### WHAT TO DO
For each line in the data below that holds "from", return a copy.

+===+

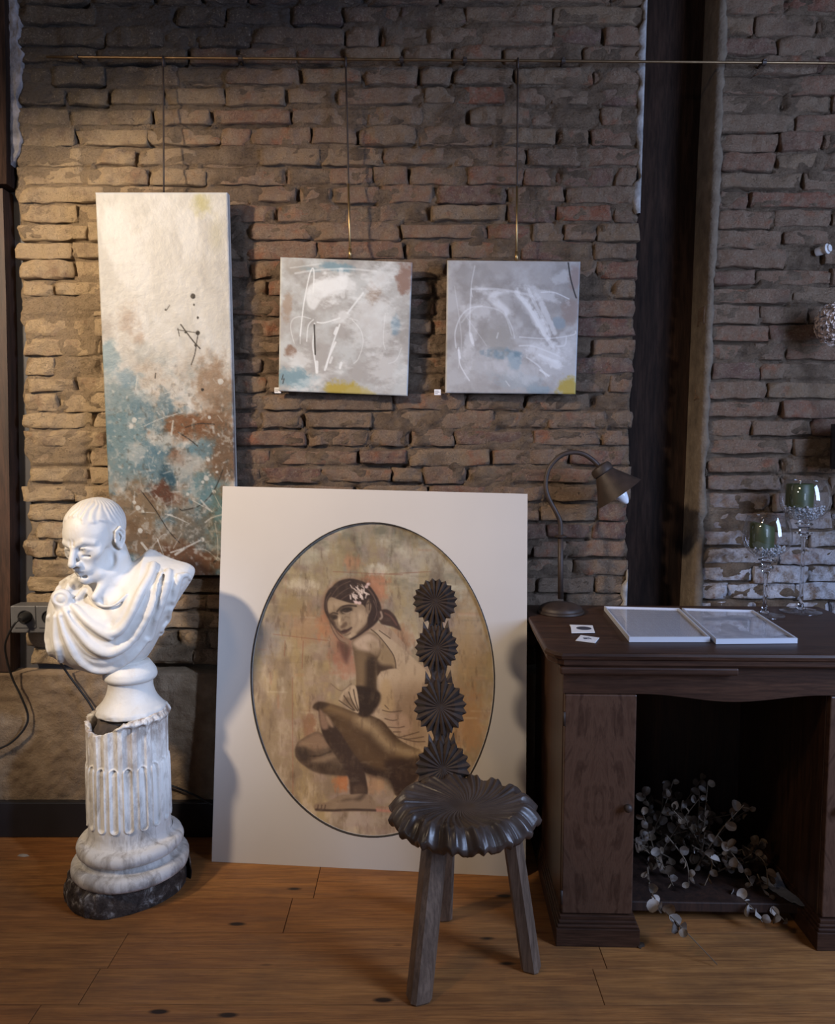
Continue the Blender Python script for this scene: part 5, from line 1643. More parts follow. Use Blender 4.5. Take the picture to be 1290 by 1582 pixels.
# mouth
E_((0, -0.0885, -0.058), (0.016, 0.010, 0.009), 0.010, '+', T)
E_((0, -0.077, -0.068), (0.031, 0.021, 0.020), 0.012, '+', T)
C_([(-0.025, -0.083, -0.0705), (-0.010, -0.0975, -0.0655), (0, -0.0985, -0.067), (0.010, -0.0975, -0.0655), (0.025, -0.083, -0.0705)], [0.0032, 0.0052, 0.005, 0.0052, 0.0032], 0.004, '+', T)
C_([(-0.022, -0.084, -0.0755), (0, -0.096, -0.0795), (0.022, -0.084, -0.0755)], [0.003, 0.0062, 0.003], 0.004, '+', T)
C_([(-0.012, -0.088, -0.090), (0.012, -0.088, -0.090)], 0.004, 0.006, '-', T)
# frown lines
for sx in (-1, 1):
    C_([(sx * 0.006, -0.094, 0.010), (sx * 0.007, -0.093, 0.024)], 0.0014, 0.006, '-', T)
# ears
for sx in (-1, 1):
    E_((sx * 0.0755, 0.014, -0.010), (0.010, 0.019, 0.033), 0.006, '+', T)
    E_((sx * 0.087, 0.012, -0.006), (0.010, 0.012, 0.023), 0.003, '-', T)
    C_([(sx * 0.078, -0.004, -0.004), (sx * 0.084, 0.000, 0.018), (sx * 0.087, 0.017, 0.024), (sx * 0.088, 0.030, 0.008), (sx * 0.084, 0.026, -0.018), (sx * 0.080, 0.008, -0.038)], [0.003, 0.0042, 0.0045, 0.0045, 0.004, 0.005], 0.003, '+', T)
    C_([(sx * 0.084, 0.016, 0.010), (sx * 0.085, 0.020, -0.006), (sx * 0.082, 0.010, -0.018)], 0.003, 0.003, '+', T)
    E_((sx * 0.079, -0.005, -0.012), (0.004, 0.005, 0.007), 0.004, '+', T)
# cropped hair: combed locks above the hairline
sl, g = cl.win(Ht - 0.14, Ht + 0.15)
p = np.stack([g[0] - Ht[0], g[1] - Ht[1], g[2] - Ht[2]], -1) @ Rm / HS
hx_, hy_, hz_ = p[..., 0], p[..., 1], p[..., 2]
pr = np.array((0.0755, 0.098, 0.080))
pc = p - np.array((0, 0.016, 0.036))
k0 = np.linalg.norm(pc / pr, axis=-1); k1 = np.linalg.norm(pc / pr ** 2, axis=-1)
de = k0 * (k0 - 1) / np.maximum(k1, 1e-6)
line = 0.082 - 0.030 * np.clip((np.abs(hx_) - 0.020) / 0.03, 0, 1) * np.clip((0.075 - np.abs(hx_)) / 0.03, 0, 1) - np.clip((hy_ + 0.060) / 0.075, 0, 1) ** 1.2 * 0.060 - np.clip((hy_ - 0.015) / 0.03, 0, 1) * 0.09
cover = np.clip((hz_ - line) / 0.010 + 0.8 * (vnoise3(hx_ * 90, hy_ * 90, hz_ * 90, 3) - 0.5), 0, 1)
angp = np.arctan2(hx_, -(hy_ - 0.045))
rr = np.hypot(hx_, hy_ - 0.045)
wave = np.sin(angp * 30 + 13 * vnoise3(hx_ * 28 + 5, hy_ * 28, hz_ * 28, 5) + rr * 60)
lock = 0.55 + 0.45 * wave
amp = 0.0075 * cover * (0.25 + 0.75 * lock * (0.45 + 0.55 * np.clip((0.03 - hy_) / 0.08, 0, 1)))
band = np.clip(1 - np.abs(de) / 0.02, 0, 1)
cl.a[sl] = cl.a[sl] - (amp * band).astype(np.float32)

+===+

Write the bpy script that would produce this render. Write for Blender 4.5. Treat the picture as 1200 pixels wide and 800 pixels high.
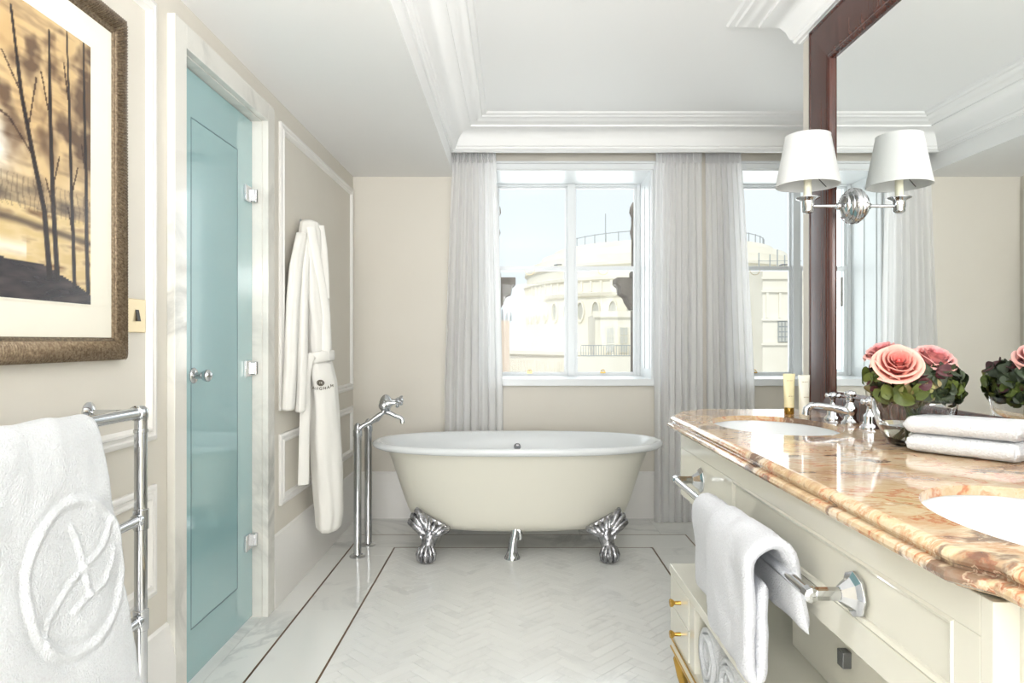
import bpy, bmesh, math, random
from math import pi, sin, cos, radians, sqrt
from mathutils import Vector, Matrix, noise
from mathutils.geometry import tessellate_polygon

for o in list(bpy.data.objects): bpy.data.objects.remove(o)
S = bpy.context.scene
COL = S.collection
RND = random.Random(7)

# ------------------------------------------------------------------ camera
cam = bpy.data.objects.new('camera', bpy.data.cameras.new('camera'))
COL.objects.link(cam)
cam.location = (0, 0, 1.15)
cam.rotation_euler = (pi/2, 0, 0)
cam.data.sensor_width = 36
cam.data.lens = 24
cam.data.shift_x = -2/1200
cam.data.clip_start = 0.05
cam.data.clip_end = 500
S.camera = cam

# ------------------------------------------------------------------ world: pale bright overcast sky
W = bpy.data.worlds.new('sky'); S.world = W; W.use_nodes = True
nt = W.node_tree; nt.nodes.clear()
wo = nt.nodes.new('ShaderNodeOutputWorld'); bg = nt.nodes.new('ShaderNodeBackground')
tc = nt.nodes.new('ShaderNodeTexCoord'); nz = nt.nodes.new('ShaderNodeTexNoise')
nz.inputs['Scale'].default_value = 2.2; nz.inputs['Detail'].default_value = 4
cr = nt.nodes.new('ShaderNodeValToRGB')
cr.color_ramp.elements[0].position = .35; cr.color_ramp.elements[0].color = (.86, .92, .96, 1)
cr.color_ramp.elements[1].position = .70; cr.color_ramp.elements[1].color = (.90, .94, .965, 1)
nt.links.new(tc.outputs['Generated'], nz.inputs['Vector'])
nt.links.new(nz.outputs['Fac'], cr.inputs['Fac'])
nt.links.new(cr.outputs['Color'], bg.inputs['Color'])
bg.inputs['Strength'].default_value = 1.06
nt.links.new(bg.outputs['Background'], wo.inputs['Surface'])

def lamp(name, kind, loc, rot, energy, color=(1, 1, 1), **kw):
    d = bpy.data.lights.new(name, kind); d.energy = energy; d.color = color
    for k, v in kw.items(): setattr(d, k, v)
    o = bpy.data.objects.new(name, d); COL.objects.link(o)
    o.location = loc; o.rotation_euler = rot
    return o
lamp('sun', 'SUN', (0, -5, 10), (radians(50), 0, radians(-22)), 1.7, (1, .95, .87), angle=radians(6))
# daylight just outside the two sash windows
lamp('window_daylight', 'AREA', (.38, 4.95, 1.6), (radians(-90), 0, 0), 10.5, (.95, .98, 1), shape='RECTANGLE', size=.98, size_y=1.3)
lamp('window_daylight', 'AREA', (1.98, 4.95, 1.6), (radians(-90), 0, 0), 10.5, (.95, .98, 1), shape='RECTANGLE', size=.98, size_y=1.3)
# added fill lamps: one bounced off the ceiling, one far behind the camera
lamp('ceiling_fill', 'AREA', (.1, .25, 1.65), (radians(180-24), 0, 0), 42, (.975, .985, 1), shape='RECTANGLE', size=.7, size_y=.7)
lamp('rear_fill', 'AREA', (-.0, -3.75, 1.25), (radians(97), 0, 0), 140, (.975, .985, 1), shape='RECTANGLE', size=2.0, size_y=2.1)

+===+

### SOLVED EXERCISE
Continue the Blender Python script for this scene: part 5, from line 1643. More parts follow. Use Blender 4.5. Take the picture to be 1290 by 1582 pixels.
from math import pi, sin, cos, radians, sqrt
from mathutils import Vector, Matrix, noise
from mathutils.geometry import tessellate_polygon